Le 18 octobre dernier, la cour d’appel de Nîmes a condamné un élu FN pour des commentaires illicites publiés par des « amis » sur sa page Facebook. L’intéressé a alors écopé d’une amende de 3 000 euros. Retour sur cette décision.
À l’image de nombreux hommes politiques, l’actuel conseiller régional (Front National) du Languedoc-Roussillon Julien Sanchez dispose depuis plusieurs années d’une page Facebook. Sauf que le 24 octobre 2011, deux utilisateurs du célèbre réseau social ont laissé des commentaires aux relents nauséabonds sur le « mur » de l’intéressé. Ces messages ne visaient pas n’importe qui, puisqu’ils concernaient Frank Proust, eurodéputé (UMP) et premier adjoint au maire de Nîmes, ainsi que sa compagne, Leila T.
L’un lançait par exemple : « Ce grand homme a transformé Nîmes en Alger. Pas une rue sans son kebab et sa mosquée. Dealers et prostituées règnent en maître. Pas étonnant qu’il ait choisi Bruxelles, capitale du nouvel ordre mondial, celui de la charia (...). Merci Franck et kiss à Leïla ». Au travers d’un autre commentaire, l’on pouvait lire : « des bars à chichas de partout en centre-ville et des voilées, voilà ce que c’est Nîmes la ville romaine soit disant... L’UMP et le PS sont des alliés des musulmans ».
Distinction entre auteur des propos et directeur de publication
Seulement voilà, si la justice a sanctionné en février dernier les auteurs de ces commentaires après qu’une plainte a été déposée par Leila T, Julien Sanchez fut lui aussi mis en cause pour ces messages. Assimilé à un directeur de publication, la justice a décidé de lui infliger une peine de 4 000 euros d’amende, dont 1 000 avec sursis. Sauf que l’intéressé a fait appel de cette décision, affirmant notamment qu’il n’était pas prouvé qu’il avait bel et bien eu connaissance des propos incriminés.
De la même manière que le tribunal correctionnel, la cour d’appel de Nîmes a estimé le 18 octobre dernier que les propos tenus sur Facebook par les deux internautes tendaient « à susciter un fort sentiment de rejet ou d’hostilité envers un groupe de personnes, en l’espèce le groupe de personnes de confession musulmane ». Aussi, les juges ont retenu que ces commentaires constituaient une provocation à la haine ou à la violence à l’égard de Leila T « à raison de son appartenance, supposée en raison de son prénom, à une communauté musulmane ». Bref, ils ont confirmé que ces propos étaient bien illicites.

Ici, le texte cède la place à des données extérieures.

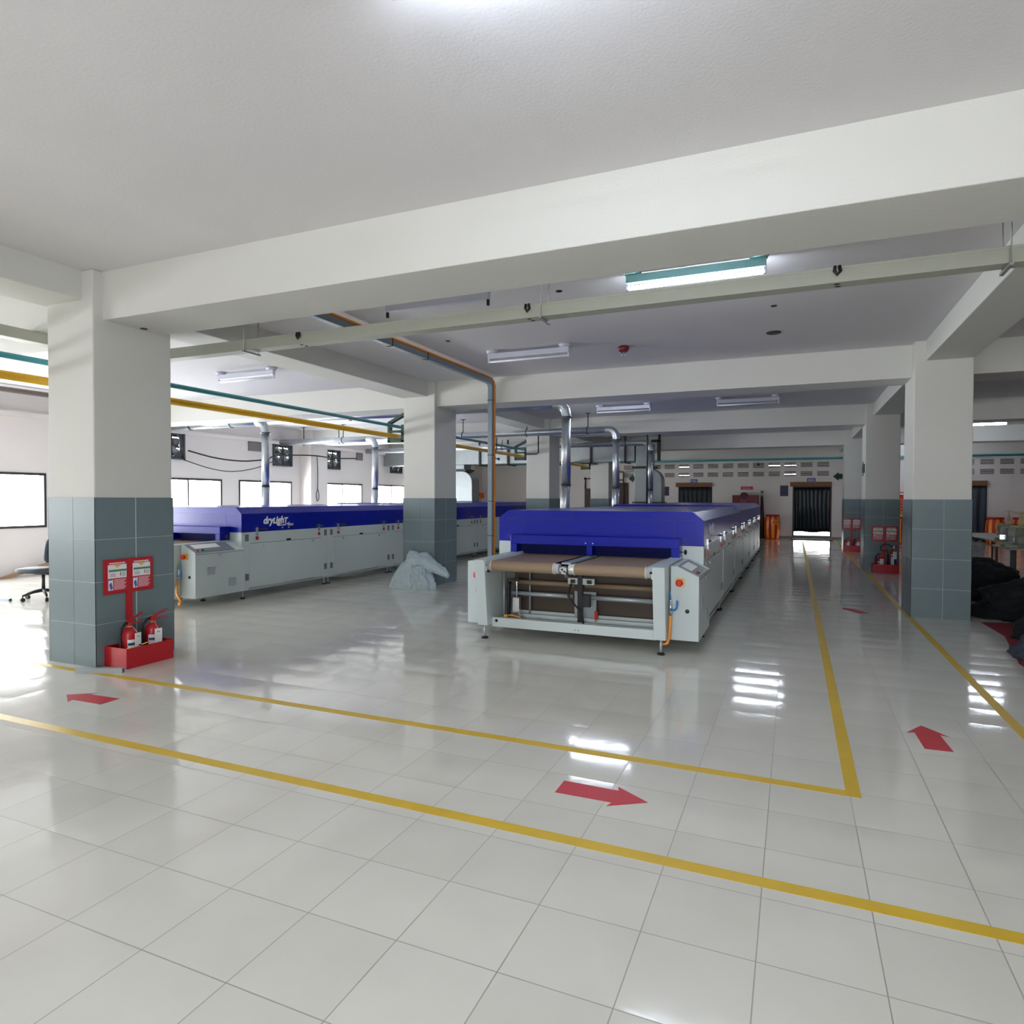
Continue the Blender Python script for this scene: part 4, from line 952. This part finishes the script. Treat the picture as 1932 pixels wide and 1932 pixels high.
for k in range(7): sb.prism([(-0.34, 1.02+k*0.115), (-0.34, 1.07+k*0.115), (0.34, 1.07+k*0.115-0.30 if False else 1.0+max(0, k-2)*0.115), (0.34, 0.995+max(0, k-2)*0.115)], -0.022, -0.02, 'y')
sb.m(2).box(-0.3, 0.3, -0.022, -0.02, 1.77, 1.83)
tag(sb.build('striped_board', [REDB, YELS, WPAPER], loc=(3.72, YF-0.02, 0)), 'red board with yellow slanting stripes on far wall between the right columns', 'sign board')
fc = thing('fire_hose_cabinet', 'dark red fire cabinet standing against the far wall under a red sign', 'cabinet', (-1.83, YF-0.03, 0))
MB().box(-0.50, 0.50, -0.4, 0, 0.05, 1.75).build('cabinet_body', DRED, fc, bevel=0.01)
MB().lathe([(0.15, -0.44), (0.15, -0.05)], (-0.05, 0, 1.72), 24, 'y').build('hose_reel', mat('dark_reel_red', (70, 12, 20), 0.5), fc)
for s_ in (-1, 1):
    d = MB().box(s_*0.25-0.235, s_*0.25+0.235, -0.415, -0.4, 0.1, 1.70).build('door', DRED, fc, bevel=0.004)
    MB().box(s_*0.06-0.012, s_*0.06+0.012, -0.435, -0.415, 0.85, 1.0).build('handle', CHROME, d)
MB().box(-0.18, 0.05, -0.417, -0.414, 1.42, 1.62).build('notice', mat('faded_red_notice', (150, 70, 84), 0.6), fc)
for s_ in (-1, 1): MB().box(s_*0.42-0.03, s_*0.42+0.03, -0.35, -0.05, 0, 0.05).build('foot', BLACKM, fc)
lp = MB().tube([(0, 0, 0), (0.02, 0.02, 1.0), (0.0, 0.1, 1.7)], [0.12, 0.07, 0.045], 12); lp.m(1).tube([(0.0, 0.1, 1.7), (0.0, 0.12, 1.86)], 0.05, 12); lp.m(2).box(-0.05, 0.05, 0.06, 0.16, 1.86, 1.93)
tag(lp.build('rolled_awning', [DWOOD, LGREY, BLACKM], loc=(-1.2, YF-0.25, 0)), 'dark brown rolled cloth on a pole leaning beside the red cabinet', 'rolled cloth')
tag(MB().tube([(0.18, -0.22, 0.0), (0.0, 0.03, 1.45)], 0.022, 8).build('wooden_pole', CLING, loc=(-1.2, YF-0.06, 0)), 'thin brown pole leaning between the rolled cloth and the barrel', 'pole')
def wall_sign(name, x0, x1, z0, z1, M, label, lines, ink=WPAPER, icon=False):
    m = MB().box(x0, x1, YF-0.015, YF-0.001, z0, z1); m.m(1); h_ = (z1-z0); n = lines
    for k in range(n):
        za = z0 + h_*(0.18 + 0.72*k/n); m.box(x0+(x1-x0)*(0.3 if icon else 0.12), x1-(x1-x0)*(0.12+0.06*(k % 2)), YF-0.017, YF-0.015, za, za+h_*0.3/n)
    if icon: m.prism([(x0+0.02, (z0+z1)/2), (x0+0.06, z1-0.03), (x0+0.06, z0+0.03)], YF-0.017, YF-0.015, 'y')
    tag(m.build(name, [M, ink]), label, 'sign')
wall_sign('wall_sign', -4.06, -3.78, 2.29, 2.43, BLUES, 'small blue sign above the pelmet of the closed doorway', 2, icon=True)
wall_sign('wall_sign', 0.47, 0.78, 2.29, 2.43, BLUES, 'small blue sign above the pelmet of the aisle doorway', 2)
wall_sign('wall_sign', -2.03, -1.56, 1.975, 2.11, PINKR, 'red lettered sign on the wall above the red cabinet', 2, ink=mat('pale_pink_ink', (214, 150, 160), 0.5))
wall_sign('poster', -5.23, -4.97, 1.73, 2.12, PURP, 'dark purple poster left of the closed doorway', 5, ink=NAVYS)
wall_sign('poster', -0.52, -0.22, 1.715, 2.14, PURP, 'dark purple poster left of the aisle doorway', 5, ink=NAVYS)
def green_arrow(loc, rz, label):
    P = [(-0.26, 0), (-0.06, 0.17), (-0.06, 0.1), (0.26, 0.1), (0.26, -0.1), (-0.06, -0.1), (-0.06, -0.17)]
    o = MB().prism(P, -0.012, 0, 'y').build('arrow_sign', DGREEN, loc=loc); o.rotation_euler.z = rz; tag(o, label, 'arrow sign', 'green wall arrows')
green_arrow((1.66, YF-0.002, 2.49), 0, 'dark green arrow sign on the far wall right of the aisle doorway')
green_arrow((-6.48, YF-0.002, 2.48), 0, 'dark green arrow sign on the far wall beside the quarter-round plenum')
green_arrow((1.448, 16.9, 2.29), -PI/2, 'dark green arrow sign on the side of the middle right column')
for a, b, z1, lb in ((-8.75, -8.0, 2.05, 'dark brown wooden door on the far wall behind the nearest exhaust pipe'), (-7.2, -6.75, 2.3, 'reddish brown wooden panel on the far wall behind the middle exhaust pipe')):
    t = MB().box(a, b, YF-0.05, YF-0.001, 0, z1).box(a+0.08, b-0.08, YF-0.06, YF-0.05, 0.15, 0.95).box(a+0.08, b-0.08, YF-0.06, YF-0.05, 1.1, z1-0.12)
    tag(t.build('wooden_door', DWOOD, bevel=0.004), lb, 'door')
tag(MB().tube([(-8.72, YF-0.05, 2.05), (-8.72, YF-0.05, 2.5), (-8.4, YF-0.05, 2.5)], 0.03, 8).ball((-8.72, YF-0.06, 2.5), 0.06).build('door_alarm', BLACKM), 'black wall light on a bent arm above the dark brown door', 'wall light')
tag(MB().tube([(-6.95, YF-0.1, 1.0), (-6.95, YF-0.1, 2.75)], 0.03, 8).tube([(-7.6, YF-0.1, 2.42), (-6.95, YF-0.1, 2.42)], 0.025, 8).build('wall_pipe', mat('rust_pipe', (84, 60, 58), 0.5)), 'thin rust brown pipe tee on the far wall beside the green arrow', 'pipe')
rs = MB().box(-0.25, 0.25, -0.015, 0, -0.12, 0.12); rs.m(1)
for k in range(4): rs.prism([(-0.22+k*0.12, -0.1), (-0.18+k*0.12, -0.1), (-0.12+k*0.12, 0.1), (-0.16+k*0.12, 0.1)], -0.017, -0.015, 'y')
rs.m(0).prism([(-0.25, 0.12), (-0.1, 0.12), (-0.18, 0.2)], -0.015, 0, 'y')
tag(rs.build('wall_sign', [REDB, BARO], loc=(-13.7, 27.98, 1.72)), 'red sign with orange slanting stripes in the far window corner', 'sign')
tag(MB().tube([(0, 0, 0.12), (0, 0, 0.22)], 0.006, 6).ball((0, 0, 0.08), 0.05).build('pendant_bulb', BLACKM, loc=(0.25-0.75-0.85, YF-0.12, 2.93)), 'small black bell hanging before the upper ventilators', 'bell')

# ------------------------------------------------------------------ camera, daylight, exposure
cam = bpy.data.cameras.new('camera'); co = bpy.data.objects.new('camera', cam); COL.objects.link(co)
cam.sensor_fit = 'HORIZONTAL'; cam.sensor_width = 36.0; cam.lens = 36.0*1239.32/1932.0
cam.clip_start = 0.05; cam.clip_end = 200
yaw, pitch, roll = -4.05356021e-01, -2.08727448e-02, 2.35557019e-03
fwd = Vector((math.sin(yaw)*math.cos(pitch), math.cos(yaw)*math.cos(pitch), math.sin(pitch)))
right = Vector((math.cos(yaw), -math.sin(yaw), 0)); up = right.cross(fwd)
r2 = math.cos(roll)*right + math.sin(roll)*up; u2 = -math.sin(roll)*right + math.cos(roll)*up
co.matrix_world = Matrix(((r2.x, u2.x, -fwd.x, 0), (r2.y, u2.y, -fwd.y, 0), (r2.z, u2.z, -fwd.z, 1.6), (0, 0, 0, 1)))
SC.camera = co

w = bpy.data.worlds.new('overcast_sky'); SC.world = w; w.use_nodes = True
bg = w.node_tree.nodes['Background']
tcw = w.node_tree.nodes.new('ShaderNodeTexCoord'); nz_ = w.node_tree.nodes.new('ShaderNodeTexNoise'); nz_.inputs['Scale'].default_value = 1.5
rp = w.node_tree.nodes.new('ShaderNodeMix'); rp.data_type = 'RGBA'; rp.inputs[6].default_value = (0.92, 0.97, 1.0, 1); rp.inputs[7].default_value = (1.0, 1.0, 1.0, 1)
w.node_tree.links.new(tcw.outputs['Generated'], nz_.inputs['Vector']); w.node_tree.links.new(nz_.outputs['Fac'], rp.inputs[0]); w.node_tree.links.new(rp.outputs[2], bg.inputs['Color'])
bg.inputs['Strength'].default_value = 36.0
def portal(c, sx, sy, rot):
    l = bpy.data.lights.new('daylight_portal', 'AREA'); l.shape = 'RECTANGLE'; l.size = sx; l.size_y = sy
    l.cycles.is_portal = True
    o = bpy.data.objects.new('daylight_portal', l); COL.objects.link(o); o.location = c; o.rotation_euler = rot
for a, b in WIN: portal((XL-0.22, (a+b)/2, (SILL+HEAD)/2), HEAD-SILL, b-a, (0, -PI/2, 0))
portal((XL-0.22, (LIGHT_GAP[0]+LIGHT_GAP[1])/2, 1.1), 2.2, 1.9, (0, -PI/2, 0))
for a, b, z0, z1 in BACKO: portal(((a+b)/2, YB-0.22, (z0+z1)/2), b-a, z1-z0, (PI/2, 0, 0))
portal(((D2[0]+D2[1])/2, YF+0.22, 1.05), D2[1]-D2[0], 2.1, (-PI/2, 0, 0))

vs = SC.view_settings
SC.display_settings.display_device = 'sRGB'
vs.view_transform = 'Standard'; vs.look = 'None'; vs.gamma = 1.0; vs.use_curve_mapping = False
vs.exposure = -0.12
cy = SC.cycles
cy.use_denoising = True
cy.max_bounces = 12; cy.diffuse_bounces = 7; cy.glossy_bounces = 5; cy.transmission_bounces = 6; cy.transparent_max_bounces = 12
cy.sample_clamp_indirect = 8.0; cy.caustics_reflective = False; cy.caustics_refractive = False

Paramétrage du mur et responsabilité
Mais qu’en est-il du comportement de Julien Sanchez ? Une nouvelle fois, la cour d’appel est allée dans le même sens que les juges de première instance. En effet, elle a considéré que l’élu FN avait « sciemment rendu public son mur Facebook et [avait] donc autorisé ses amis à y publier des commentaires ». Ainsi, « par cette démarche volontaire, il est devenu responsable de la teneur des propos publiés » par ses amis Facebook.

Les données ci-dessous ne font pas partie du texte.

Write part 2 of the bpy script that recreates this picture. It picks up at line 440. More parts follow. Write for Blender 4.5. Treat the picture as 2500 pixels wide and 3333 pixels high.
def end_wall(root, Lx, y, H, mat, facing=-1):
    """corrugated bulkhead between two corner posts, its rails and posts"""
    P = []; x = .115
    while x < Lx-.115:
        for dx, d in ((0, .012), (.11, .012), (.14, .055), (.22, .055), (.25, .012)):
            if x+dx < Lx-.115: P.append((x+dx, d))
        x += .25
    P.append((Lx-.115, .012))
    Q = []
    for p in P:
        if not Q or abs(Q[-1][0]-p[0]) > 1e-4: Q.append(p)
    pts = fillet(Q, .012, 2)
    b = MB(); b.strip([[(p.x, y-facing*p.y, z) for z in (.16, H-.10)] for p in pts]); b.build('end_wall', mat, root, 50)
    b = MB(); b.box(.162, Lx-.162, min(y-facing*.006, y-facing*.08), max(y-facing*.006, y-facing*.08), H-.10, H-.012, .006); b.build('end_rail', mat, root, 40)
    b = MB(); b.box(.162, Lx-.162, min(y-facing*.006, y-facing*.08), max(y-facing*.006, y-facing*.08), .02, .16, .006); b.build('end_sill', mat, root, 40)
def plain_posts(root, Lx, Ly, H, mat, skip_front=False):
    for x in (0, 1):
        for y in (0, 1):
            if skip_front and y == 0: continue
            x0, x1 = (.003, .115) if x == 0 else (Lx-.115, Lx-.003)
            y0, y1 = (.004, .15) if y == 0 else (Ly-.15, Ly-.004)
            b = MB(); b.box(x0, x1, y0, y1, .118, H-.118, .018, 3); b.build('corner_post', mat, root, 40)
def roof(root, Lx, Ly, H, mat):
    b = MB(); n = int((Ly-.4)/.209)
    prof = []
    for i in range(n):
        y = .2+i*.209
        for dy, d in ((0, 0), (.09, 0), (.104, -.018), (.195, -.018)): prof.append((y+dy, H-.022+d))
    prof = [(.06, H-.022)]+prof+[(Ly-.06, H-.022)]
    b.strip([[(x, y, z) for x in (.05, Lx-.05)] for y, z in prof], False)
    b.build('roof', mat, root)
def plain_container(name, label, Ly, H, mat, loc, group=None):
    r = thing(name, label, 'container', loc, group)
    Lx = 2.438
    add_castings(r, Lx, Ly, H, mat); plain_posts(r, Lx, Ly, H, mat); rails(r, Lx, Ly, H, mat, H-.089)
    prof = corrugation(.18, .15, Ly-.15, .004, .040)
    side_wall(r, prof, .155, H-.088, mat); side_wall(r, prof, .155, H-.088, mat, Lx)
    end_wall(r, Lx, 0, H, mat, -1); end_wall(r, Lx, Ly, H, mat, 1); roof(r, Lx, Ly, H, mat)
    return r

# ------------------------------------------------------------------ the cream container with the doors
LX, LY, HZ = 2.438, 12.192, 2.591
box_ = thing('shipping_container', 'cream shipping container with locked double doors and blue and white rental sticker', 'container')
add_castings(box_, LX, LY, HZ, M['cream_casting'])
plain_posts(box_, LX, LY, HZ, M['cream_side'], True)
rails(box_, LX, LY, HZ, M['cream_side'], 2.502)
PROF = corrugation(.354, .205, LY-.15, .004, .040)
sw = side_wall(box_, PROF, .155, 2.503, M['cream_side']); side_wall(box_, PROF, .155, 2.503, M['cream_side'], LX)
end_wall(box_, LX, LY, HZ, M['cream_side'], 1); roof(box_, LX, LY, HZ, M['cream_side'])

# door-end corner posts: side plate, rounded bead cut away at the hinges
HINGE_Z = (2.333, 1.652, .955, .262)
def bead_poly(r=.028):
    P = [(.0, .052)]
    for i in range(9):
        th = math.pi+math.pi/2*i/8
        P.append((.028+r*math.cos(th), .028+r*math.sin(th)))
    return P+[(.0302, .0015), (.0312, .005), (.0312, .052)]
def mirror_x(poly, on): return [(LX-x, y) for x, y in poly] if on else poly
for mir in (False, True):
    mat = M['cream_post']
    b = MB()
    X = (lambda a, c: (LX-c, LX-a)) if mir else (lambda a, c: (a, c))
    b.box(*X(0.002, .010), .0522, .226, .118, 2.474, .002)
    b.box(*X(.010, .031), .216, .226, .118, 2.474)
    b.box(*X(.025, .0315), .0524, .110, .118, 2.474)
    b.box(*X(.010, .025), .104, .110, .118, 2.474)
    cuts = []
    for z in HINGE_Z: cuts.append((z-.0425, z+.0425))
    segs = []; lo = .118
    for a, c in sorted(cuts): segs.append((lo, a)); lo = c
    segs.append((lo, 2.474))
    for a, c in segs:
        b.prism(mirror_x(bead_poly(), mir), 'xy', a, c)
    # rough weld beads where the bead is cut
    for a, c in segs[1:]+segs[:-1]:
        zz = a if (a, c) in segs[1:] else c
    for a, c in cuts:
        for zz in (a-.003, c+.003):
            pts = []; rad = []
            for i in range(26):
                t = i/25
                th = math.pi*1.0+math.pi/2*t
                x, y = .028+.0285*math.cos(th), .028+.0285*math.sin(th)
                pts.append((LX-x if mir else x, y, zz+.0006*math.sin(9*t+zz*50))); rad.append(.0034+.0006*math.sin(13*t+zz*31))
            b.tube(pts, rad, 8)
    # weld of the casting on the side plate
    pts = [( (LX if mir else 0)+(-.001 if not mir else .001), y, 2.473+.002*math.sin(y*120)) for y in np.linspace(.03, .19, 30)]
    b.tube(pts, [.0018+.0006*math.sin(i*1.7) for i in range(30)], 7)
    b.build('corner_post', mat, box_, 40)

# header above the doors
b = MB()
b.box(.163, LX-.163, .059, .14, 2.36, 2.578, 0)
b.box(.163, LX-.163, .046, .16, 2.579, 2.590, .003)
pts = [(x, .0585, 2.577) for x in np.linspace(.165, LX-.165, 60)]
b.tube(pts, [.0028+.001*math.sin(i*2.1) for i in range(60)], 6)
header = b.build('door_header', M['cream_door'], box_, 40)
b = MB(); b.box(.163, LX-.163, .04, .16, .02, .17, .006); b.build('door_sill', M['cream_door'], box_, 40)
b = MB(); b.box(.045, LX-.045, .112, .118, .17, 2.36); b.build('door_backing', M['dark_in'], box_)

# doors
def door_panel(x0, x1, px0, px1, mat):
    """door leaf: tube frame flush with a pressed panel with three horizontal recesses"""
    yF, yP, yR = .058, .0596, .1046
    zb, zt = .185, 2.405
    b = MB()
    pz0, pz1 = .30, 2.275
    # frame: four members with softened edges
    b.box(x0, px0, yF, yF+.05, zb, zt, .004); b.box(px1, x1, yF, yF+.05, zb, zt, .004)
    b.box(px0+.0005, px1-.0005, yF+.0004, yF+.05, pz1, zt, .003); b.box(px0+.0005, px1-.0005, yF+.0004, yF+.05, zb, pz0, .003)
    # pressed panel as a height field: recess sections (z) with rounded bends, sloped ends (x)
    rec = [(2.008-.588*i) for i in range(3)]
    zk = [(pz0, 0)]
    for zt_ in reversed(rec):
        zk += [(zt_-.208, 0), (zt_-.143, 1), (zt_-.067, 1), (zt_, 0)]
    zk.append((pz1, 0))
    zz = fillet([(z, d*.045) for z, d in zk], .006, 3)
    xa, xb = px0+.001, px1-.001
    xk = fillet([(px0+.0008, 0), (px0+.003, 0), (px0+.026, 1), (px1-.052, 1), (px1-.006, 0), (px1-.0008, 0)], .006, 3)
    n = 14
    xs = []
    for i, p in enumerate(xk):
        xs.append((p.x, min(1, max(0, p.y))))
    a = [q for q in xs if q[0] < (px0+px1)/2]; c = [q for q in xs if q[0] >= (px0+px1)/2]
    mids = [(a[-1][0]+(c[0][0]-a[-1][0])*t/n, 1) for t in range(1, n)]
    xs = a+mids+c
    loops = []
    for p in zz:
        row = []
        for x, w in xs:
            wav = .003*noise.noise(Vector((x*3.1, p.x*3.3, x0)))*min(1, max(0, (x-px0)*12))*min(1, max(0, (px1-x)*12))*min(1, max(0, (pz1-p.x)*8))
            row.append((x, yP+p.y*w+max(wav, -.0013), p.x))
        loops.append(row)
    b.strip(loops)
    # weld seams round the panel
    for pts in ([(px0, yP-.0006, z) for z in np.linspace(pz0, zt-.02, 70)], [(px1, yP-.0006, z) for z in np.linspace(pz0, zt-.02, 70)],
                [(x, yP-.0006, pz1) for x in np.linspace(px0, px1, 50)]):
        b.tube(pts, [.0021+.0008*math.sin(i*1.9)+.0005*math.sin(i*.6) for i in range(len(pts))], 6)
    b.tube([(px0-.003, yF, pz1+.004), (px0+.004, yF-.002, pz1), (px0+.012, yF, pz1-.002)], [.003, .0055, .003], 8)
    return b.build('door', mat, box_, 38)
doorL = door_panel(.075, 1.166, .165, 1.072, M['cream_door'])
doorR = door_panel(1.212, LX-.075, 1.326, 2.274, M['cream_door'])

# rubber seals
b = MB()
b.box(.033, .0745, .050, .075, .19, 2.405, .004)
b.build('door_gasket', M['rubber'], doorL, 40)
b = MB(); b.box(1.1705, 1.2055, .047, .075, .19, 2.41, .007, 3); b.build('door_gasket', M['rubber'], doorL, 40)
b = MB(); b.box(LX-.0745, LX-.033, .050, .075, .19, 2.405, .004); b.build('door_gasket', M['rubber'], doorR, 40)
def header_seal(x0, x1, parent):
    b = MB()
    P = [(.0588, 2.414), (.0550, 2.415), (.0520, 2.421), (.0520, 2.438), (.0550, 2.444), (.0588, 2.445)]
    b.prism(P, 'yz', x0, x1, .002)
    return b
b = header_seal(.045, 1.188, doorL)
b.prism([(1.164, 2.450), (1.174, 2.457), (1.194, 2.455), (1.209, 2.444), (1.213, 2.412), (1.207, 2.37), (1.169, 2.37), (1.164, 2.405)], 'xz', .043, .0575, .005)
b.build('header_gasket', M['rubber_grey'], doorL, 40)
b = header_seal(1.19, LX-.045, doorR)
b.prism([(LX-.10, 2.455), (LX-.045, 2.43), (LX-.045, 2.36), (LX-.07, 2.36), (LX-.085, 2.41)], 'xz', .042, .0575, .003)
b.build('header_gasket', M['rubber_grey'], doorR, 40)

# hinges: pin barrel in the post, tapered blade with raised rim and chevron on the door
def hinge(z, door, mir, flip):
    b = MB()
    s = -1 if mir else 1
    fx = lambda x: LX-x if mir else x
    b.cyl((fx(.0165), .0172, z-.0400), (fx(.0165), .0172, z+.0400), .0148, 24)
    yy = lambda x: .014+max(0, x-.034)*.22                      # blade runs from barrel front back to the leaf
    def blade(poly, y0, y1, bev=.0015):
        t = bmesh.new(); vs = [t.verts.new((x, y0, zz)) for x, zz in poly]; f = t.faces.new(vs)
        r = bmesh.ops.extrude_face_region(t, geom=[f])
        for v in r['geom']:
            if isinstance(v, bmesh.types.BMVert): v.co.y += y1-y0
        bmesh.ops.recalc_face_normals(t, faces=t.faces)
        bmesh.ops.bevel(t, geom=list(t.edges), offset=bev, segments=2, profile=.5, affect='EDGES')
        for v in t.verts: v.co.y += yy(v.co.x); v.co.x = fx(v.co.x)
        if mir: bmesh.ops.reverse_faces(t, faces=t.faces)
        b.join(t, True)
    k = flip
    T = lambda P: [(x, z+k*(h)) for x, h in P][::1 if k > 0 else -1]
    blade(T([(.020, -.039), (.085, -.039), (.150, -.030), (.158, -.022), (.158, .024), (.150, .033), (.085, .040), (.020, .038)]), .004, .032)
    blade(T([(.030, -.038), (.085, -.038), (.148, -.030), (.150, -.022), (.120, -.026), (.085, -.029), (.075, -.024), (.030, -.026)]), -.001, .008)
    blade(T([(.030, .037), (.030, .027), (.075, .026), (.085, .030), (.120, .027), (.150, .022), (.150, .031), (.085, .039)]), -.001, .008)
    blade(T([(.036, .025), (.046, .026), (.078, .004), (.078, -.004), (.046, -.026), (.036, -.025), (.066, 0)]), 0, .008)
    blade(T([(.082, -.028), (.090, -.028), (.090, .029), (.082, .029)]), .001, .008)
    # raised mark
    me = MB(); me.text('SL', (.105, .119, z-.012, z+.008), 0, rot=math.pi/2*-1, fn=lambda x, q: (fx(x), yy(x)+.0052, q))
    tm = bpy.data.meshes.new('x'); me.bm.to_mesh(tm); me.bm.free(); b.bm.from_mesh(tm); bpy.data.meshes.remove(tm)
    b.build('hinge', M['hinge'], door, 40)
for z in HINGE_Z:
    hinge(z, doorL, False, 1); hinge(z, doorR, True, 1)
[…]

Il faut d’autre part noter que les juges n’ont pas manqué de relever de nombreux éléments n’ayant pas joué en faveur du conseiller régional. Non seulement parce que « sa qualité de personnage public lui imposait une vigilance d’autant plus importante », mais aussi en ce qu’il a, selon la cour d’appel, délibérément maintenu les propos litigieux sur son mur. Les magistrats font effectivement valoir dans leur décision que Julien Sanchez avait affirmé durant l’enquête qu’il consultait tous les jours sa page Facebook. Il n’a d’ailleurs rien fait pour effacer les commentaires incriminés. L’un des deux auteurs l’a fait de son propre chef, et les propos de l’autre étaient encore en ligne lors d’une consultation faite par les enquêteurs le 6 décembre 2011.
Julien Sanchez a finalement écopé d’une peine de 3 000 euros d’amende. Les 1 000 euros de dommages et intérêts alloués à la victime en première instance sont maintenus. Celle-ci a toutefois obtenu 1 000 euros d’indemnités supplémentaires au titre des frais de justice. Néanmoins, l’affaire n’est pas terminée pour autant, l’élu frontiste ayant annoncé qu’il souhaitait se pourvoir en Cassation. La haute juridiction ne se prononcera cependant pas sur le fond de ce litige, mais bien sur l’application du droit par les juges.